Despite the serious violence of the war, which lasted from 1976 to 2009, the UN has adopted only three resolutions dealing with bringing those responsible to justice – a miniscule number, given the numbers of casualties in the war and in comparison to resolutions adopted against other countries.
The last resolution, adopted in March 2014, was the first to call for “a wide-ranging inquiry into human rights abuses and contraventions of international law, as well as apparent war crimes by the Sri Lankan government and the Tamil Tigers in the last phases of the war.”
A fourth resolution was due to be passed in March this year, but the surprising results of the presidential election in January changed the political map of the island dramatically. A decade of rule by President Mahinda Rajapaksa ended with the election of Maithripala Sirisena, who appointed the pro-Western  Ranil Wickremesinghe as prime minister.
Sirisena passed the 19th amendment to the constitution, which essentially reduces the power of the presidency. The Tamils received another gesture towards reconciliation in May, when the sixth anniversary of the defeat of the Tamil Tigers was marked as a memorial day, rather than as a day of victory.
Later, Sirisena called for the curb on loans from China and met with United States Secretary of State John Kerry. Unlike his predecessor, who was vehemently opposed to an international commission of inquiry with the participation of the UN and maintained that the call for such a commission infringed on Sri Lankan sovereignty, Sirisena indicated that the government would cooperate with the UN.
These moves precipitated a change of direction by the UNHCHR, which agreed to postpone publication of its report from March to September.
A U.S. UNHCHR representative said last week that the information in the report is likely to “give a more complete picture of the events of the past,” while the British representative said that his country had supported the postponement of the report’s publication “in the clear understanding that the issue of past crimes and the prosecution of those responsible would be deal with no later than September 2015.”
Tamil politicians utterly rejected the proposal that an internal inquiry be established. A parliamentarian from the opposition National Tamil Union said that “the foreign minister wants us to believe a government which he himself says has had limited success in investigating crimes.
The Tamils quoted the criticism voiced in 2014 by previous UNHCHR commissioner Navanethem Pillay, who said that the previous Sri Lankan government “failed to implement the recommendations” of a previous commission of inquiry established by the government itself.
“It won’t be possible to pay compensation and be done with it,” another Tamil politician said. “We need a real political solution.”

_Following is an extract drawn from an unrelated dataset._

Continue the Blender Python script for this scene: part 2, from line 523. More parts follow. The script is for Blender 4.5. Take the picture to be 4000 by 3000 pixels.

When the report was published this week, UNHCHR Commissioner Zeid Ra’ad al-Hussein said that it “uncovers the appalling level of human rights abuse that occurred in Sri Lanka, including indiscriminate shelling, extrajudicial killings, enforced disappearances, harrowing accounts of torture and sexual violence, recruitment of children and other grave crimes.”
Al-Hussein said that the judicial infrastructure of the island was not adequately equipped to deal with the violations and would need foreign judges and investigators.
“A purely domestic court procedure will have no chance of overcoming widespread and justifiable suspicions fueled by decades of violations, malpractice and broken promises,” he said.
Al-Hussein recommended the creation of a hybrid special court that integrates judges, prosecutors, lawyers and investigators from around the world, with the participation of Sri Lankan representatives.